If I had kept my payslips from the nineties, I\’d have more direct evidence to present.
@Garibaldy
Michael has provided evidence of a very steep increase in workload in UK institutions, which you have chosen to avoid
Well you yourself got that particular ball rolling by claiming that people were teaching double or treble the number of students and in so doing were being forced to violate the terms and conditions set out in their contracts for no recompense.
Michael\’s evidence actually shows that:
(a) the tripling of student numbers occurred over three decades, so only a vanishingly small cohort of lecturers saw their student numbers triple, and even for the tiny handful of old-timers who did so, it certainly was not sudden (seeing as it spanned nearly their entire career)
and:
(b) the staff:student ratio is not contractual, which means it is effectively unlimited
So it wasnt so much me ignoring Michael\’s evidence, as your good self (seeing as he completely undermined your point with raw data).
The point being that you’re scurrying around now trying to sustain a line of argument which you had insufficient evidence for to begin with. Quoting from an anonymous letter in the IT Teachers Pet stuff says it all. Anecdotal stuff. Could be right in the specific, could be wrong but with no basis for anyone here to make a measured judgement about it it just becomes time wasting stuff.
Well if I am wrong, and you are right … care to explain why exam results were withheld by fulltime & parttime TUI members in WIT back in early 2010?
They were in dispute with the Institute when the per-script payment was unilaterally reduced to take account of semesterization.
Is this also anecdata?
http://www.irishexaminer.com/ireland/education/students-urge-wit-to-end-exam-results-row-ahead-of-rallies-111125.html
No mention in the coverage of the payments being limited to parttimers, or of fulltimers withholding exam results from their students in disinterested solidarity with their parttime colleagues.
Bartley, your initial position was that payment for exam scripts was the ‘Irish system’. It was pointed out to you by me and others that it isn’t.
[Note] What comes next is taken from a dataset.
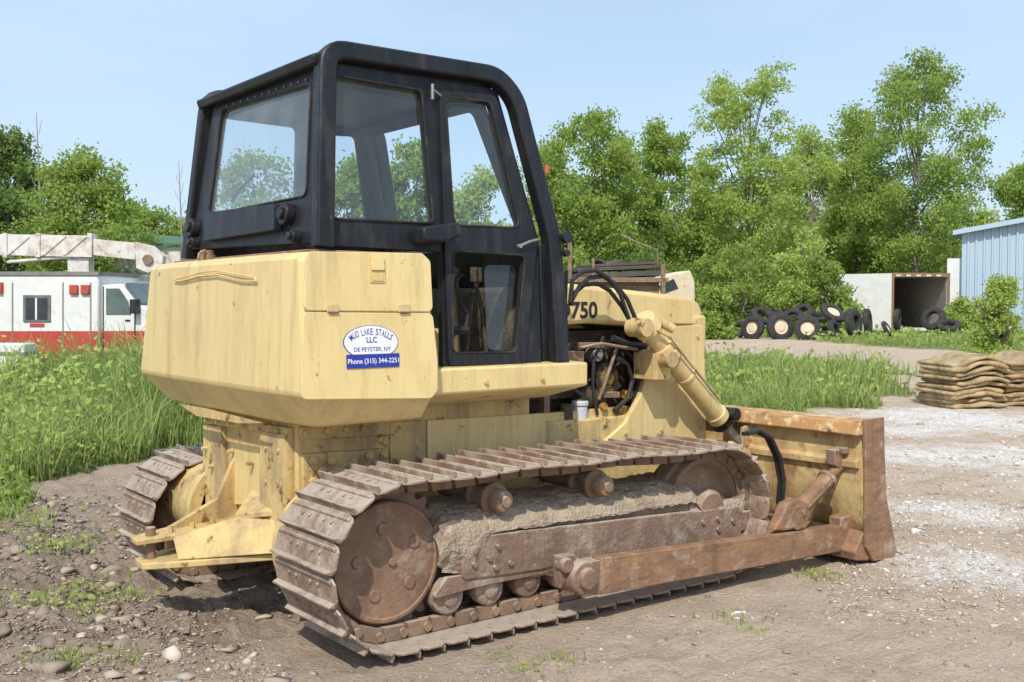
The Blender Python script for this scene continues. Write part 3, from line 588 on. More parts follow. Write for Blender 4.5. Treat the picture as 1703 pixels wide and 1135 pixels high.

That’s the central point. Don’t try to appropriate the point myself and Michael Carley made and pass it off as your intent from the off. It wasn’t. Unfortunately this is typical of your current propensity to exaggerate and distort almost every discussion you enter.
I can’t quite fathom whether it’s for your own entertainment or whatever, but it’s your thing. As I said, for me you jumped the shark some time back and the net result is that on every topic you raise you have no bona fides left for me as an honest interlocutor.
That, I’m sure, doesn’t trouble you in the slightest – and broadly speaking it doesn’t trouble me either, you’re welcome to your knee jerks, but it should provide a great big warning as regards engaging with you for others. It’s just not worth it.